Set task — Reproduce each line of the listing exactly.

Raw data —
☆ ☆ ☆ ☆
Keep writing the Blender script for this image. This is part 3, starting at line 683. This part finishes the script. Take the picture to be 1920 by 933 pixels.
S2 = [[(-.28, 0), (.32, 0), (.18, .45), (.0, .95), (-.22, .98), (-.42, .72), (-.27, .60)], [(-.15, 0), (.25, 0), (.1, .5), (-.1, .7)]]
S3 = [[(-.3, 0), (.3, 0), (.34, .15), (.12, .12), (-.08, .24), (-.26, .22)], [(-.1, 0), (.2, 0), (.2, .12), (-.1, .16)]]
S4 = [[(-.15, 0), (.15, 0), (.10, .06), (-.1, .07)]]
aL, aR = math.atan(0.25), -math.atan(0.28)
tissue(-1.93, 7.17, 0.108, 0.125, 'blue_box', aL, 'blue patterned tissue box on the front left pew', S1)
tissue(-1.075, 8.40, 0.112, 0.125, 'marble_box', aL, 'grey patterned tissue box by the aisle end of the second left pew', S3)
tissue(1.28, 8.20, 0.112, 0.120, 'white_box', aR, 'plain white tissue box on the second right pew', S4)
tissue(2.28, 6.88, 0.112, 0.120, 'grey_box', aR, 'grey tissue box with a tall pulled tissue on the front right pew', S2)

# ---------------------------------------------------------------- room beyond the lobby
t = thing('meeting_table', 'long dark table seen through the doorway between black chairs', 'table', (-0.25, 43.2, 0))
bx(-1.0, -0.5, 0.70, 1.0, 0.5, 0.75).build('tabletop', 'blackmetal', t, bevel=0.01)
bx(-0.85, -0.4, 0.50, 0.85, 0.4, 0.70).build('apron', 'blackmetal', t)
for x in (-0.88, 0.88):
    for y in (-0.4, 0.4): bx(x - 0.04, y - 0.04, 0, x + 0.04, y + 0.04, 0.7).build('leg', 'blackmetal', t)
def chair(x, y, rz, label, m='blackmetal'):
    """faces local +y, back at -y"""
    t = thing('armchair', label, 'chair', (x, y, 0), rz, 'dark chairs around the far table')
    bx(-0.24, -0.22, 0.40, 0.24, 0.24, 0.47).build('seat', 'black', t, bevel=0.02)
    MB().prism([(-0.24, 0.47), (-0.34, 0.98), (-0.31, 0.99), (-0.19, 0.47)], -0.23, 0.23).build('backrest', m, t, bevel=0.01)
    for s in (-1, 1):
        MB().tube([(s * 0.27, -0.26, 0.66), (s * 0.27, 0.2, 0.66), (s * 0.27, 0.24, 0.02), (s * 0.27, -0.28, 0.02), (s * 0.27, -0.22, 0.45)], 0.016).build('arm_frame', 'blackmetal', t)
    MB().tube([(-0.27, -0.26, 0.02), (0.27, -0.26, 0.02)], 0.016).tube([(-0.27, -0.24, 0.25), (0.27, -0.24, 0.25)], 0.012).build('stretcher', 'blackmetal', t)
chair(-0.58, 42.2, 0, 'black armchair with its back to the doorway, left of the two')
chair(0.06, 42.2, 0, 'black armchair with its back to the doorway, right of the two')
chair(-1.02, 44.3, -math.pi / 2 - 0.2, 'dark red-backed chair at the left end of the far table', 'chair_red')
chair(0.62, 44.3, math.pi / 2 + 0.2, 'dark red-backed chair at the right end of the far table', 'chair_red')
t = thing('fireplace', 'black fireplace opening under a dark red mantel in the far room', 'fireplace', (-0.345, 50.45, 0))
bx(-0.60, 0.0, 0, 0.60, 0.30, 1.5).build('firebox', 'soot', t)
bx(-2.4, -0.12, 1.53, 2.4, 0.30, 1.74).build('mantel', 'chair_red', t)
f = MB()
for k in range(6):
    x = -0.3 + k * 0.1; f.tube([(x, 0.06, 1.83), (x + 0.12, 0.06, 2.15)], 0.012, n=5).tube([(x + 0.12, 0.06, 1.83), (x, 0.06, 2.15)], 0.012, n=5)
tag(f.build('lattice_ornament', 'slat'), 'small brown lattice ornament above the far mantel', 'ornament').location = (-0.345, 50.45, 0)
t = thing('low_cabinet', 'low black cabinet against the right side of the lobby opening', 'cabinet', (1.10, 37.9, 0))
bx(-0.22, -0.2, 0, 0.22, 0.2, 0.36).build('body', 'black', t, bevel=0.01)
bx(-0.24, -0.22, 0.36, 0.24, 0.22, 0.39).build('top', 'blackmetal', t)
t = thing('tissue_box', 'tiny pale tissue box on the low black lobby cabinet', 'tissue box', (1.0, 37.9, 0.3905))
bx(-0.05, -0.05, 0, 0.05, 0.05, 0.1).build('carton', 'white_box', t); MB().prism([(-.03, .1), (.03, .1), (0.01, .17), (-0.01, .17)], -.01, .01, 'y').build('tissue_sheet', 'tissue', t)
☆ ☆ ☆ ☆
Result of this task —
Keep writing the Blender script for this image. This is part 3, starting at line 683. This part finishes the script. Take the picture to be 1920 by 933 pixels.
S2 = [[(-.28, 0), (.32, 0), (.18, .45), (.0, .95), (-.22, .98), (-.42, .72), (-.27, .60)], [(-.15, 0), (.25, 0), (.1, .5), (-.1, .7)]]
S3 = [[(-.3, 0), (.3, 0), (.34, .15), (.12, .12), (-.08, .24), (-.26, .22)], [(-.1, 0), (.2, 0), (.2, .12), (-.1, .16)]]
S4 = [[(-.15, 0), (.15, 0), (.10, .06), (-.1, .07)]]
aL, aR = math.atan(0.25), -math.atan(0.28)
tissue(-1.93, 7.17, 0.108, 0.125, 'blue_box', aL, 'blue patterned tissue box on the front left pew', S1)
tissue(-1.075, 8.40, 0.112, 0.125, 'marble_box', aL, 'grey patterned tissue box by the aisle end of the second left pew', S3)
tissue(1.28, 8.20, 0.112, 0.120, 'white_box', aR, 'plain white tissue box on the second right pew', S4)
tissue(2.28, 6.88, 0.112, 0.120, 'grey_box', aR, 'grey tissue box with a tall pulled tissue on the front right pew', S2)

# ---------------------------------------------------------------- room beyond the lobby
t = thing('meeting_table', 'long dark table seen through the doorway between black chairs', 'table', (-0.25, 43.2, 0))
bx(-1.0, -0.5, 0.70, 1.0, 0.5, 0.75).build('tabletop', 'blackmetal', t, bevel=0.01)
bx(-0.85, -0.4, 0.50, 0.85, 0.4, 0.70).build('apron', 'blackmetal', t)
for x in (-0.88, 0.88):
    for y in (-0.4, 0.4): bx(x - 0.04, y - 0.04, 0, x + 0.04, y + 0.04, 0.7).build('leg', 'blackmetal', t)
def chair(x, y, rz, label, m='blackmetal'):
    """faces local +y, back at -y"""
    t = thing('armchair', label, 'chair', (x, y, 0), rz, 'dark chairs around the far table')
    bx(-0.24, -0.22, 0.40, 0.24, 0.24, 0.47).build('seat', 'black', t, bevel=0.02)
    MB().prism([(-0.24, 0.47), (-0.34, 0.98), (-0.31, 0.99), (-0.19, 0.47)], -0.23, 0.23).build('backrest', m, t, bevel=0.01)
    for s in (-1, 1):
        MB().tube([(s * 0.27, -0.26, 0.66), (s * 0.27, 0.2, 0.66), (s * 0.27, 0.24, 0.02), (s * 0.27, -0.28, 0.02), (s * 0.27, -0.22, 0.45)], 0.016).build('arm_frame', 'blackmetal', t)
    MB().tube([(-0.27, -0.26, 0.02), (0.27, -0.26, 0.02)], 0.016).tube([(-0.27, -0.24, 0.25), (0.27, -0.24, 0.25)], 0.012).build('stretcher', 'blackmetal', t)
chair(-0.58, 42.2, 0, 'black armchair with its back to the doorway, left of the two')
chair(0.06, 42.2, 0, 'black armchair with its back to the doorway, right of the two')
chair(-1.02, 44.3, -math.pi / 2 - 0.2, 'dark red-backed chair at the left end of the far table', 'chair_red')
chair(0.62, 44.3, math.pi / 2 + 0.2, 'dark red-backed chair at the right end of the far table', 'chair_red')
t = thing('fireplace', 'black fireplace opening under a dark red mantel in the far room', 'fireplace', (-0.345, 50.45, 0))
bx(-0.60, 0.0, 0, 0.60, 0.30, 1.5).build('firebox', 'soot', t)
bx(-2.4, -0.12, 1.53, 2.4, 0.30, 1.74).build('mantel', 'chair_red', t)
f = MB()
for k in range(6):
    x = -0.3 + k * 0.1; f.tube([(x, 0.06, 1.83), (x + 0.12, 0.06, 2.15)], 0.012, n=5).tube([(x + 0.12, 0.06, 1.83), (x, 0.06, 2.15)], 0.012, n=5)
tag(f.build('lattice_ornament', 'slat'), 'small brown lattice ornament above the far mantel', 'ornament').location = (-0.345, 50.45, 0)
t = thing('low_cabinet', 'low black cabinet against the right side of the lobby opening', 'cabinet', (1.10, 37.9, 0))
bx(-0.22, -0.2, 0, 0.22, 0.2, 0.36).build('body', 'black', t, bevel=0.01)
bx(-0.24, -0.22, 0.36, 0.24, 0.22, 0.39).build('top', 'blackmetal', t)
t = thing('tissue_box', 'tiny pale tissue box on the low black lobby cabinet', 'tissue box', (1.0, 37.9, 0.3905))
bx(-0.05, -0.05, 0, 0.05, 0.05, 0.1).build('carton', 'white_box', t); MB().prism([(-.03, .1), (.03, .1), (0.01, .17), (-0.01, .17)], -.01, .01, 'y').build('tissue_sheet', 'tissue', t)